Within these extremely loose limits, the punter can explore the full range of human joy and suffering from the exuberance of Louis Armstrong or Lionel Hampton to the extraordinary dignified and individual expression of human tragedy in Carmen Mc Crae’s version of “Miss Otis Regrets”. The real beauty, and indeed excitement, of this is that Jazz is a never ending changing river of emotion obeying no rules except those of an individual heartfelt expression of the spiritual or mundane human experience. The punter, and sometimes the musician or singer, never knows what is coming next.

My first experience of Jazz was trying hard to catch the strains and melodies of Acker Bilk and Kenny Ball outside Seapoint Ballroom (which I believe also hosted Chris Barber) when these two great artists played the famous Salthill venue sometime during the early Sixties, being too young and not having either them money or the know how to get inside.

Throughout the Seventies and Eighties and indeed into the Nineties, the Jazz Scene in Galway, insofar as my experience of it went, was dominated by that wonderful band “All That Jazz”, consisting mainly of the various members of the Dooley family. One of the highlights of the first Streets Festival in celebrating Galway’s Quincentenary in 1984, was the open air concert they gave as they blasted out their own particular brand of Dixieland to the seething bopping sea of people that were literally jammed into Quay Street.

After that, my interest in and knowledge (such as it was) of Jazz waned being reignited by a chance purchase in, of all places, Schiphol Airport. Meanwhile the Galway Jazz Scene had grown to such an extent that a number of years ago the first Galway Jazz Festival took place.

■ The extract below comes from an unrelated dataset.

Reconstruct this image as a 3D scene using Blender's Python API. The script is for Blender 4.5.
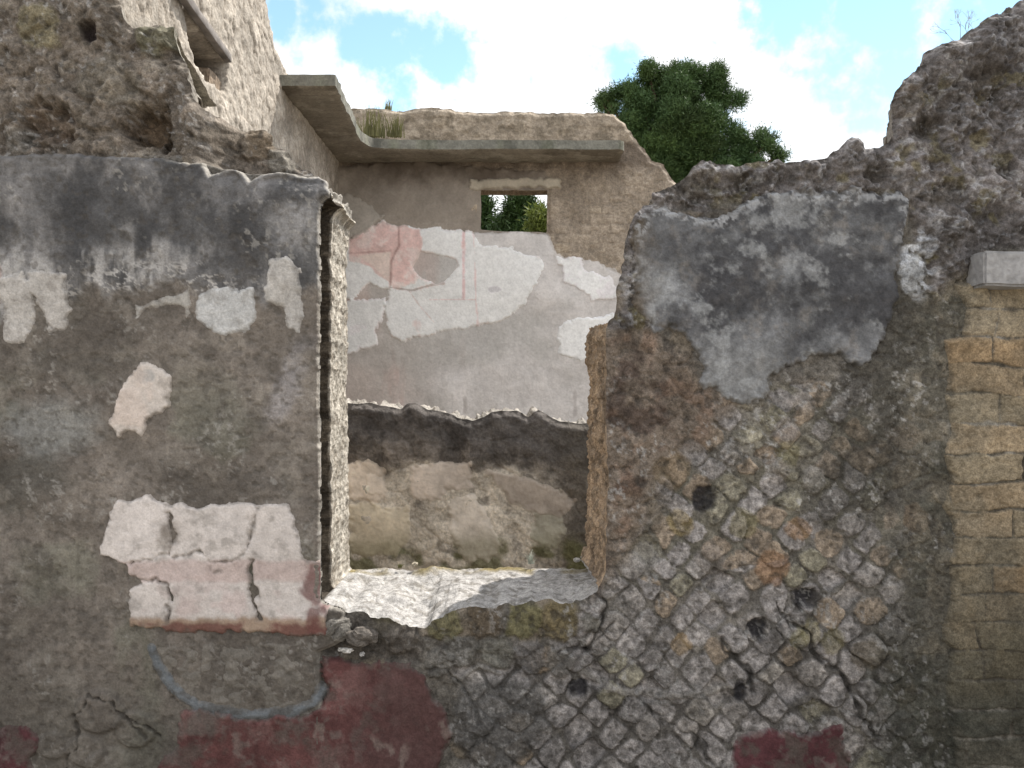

Now in its Eighth year, the Festival has thrived and, because of this, Jazz has spread gradually, if somewhat slowly, to all parts of the city and county.

In Salthill, five years ago, the Bal hosted a Jazz session every Sunday evening from seven to eight p.m. for a number of summers. More recently, further down the Village, a Restaurant Wine and Tapas Bar called The Black Cat quietly opened its doors. It is only when you are inside the door you realise that the staple menu of this sophisticated venue is Jazz and that there are many wonderful sessions held there during the week without comment, without fanfare so that along with the wonderful food and wine, the punter can also sit, listen and relax in what has to be the best kept Jazz secret in town.

With venues like this, there is hope for us all and if the Galway Jazz Festival continues to inspire others to open similar oases such as The Black Cat, it will have added immeasurably to the cultural life of the city.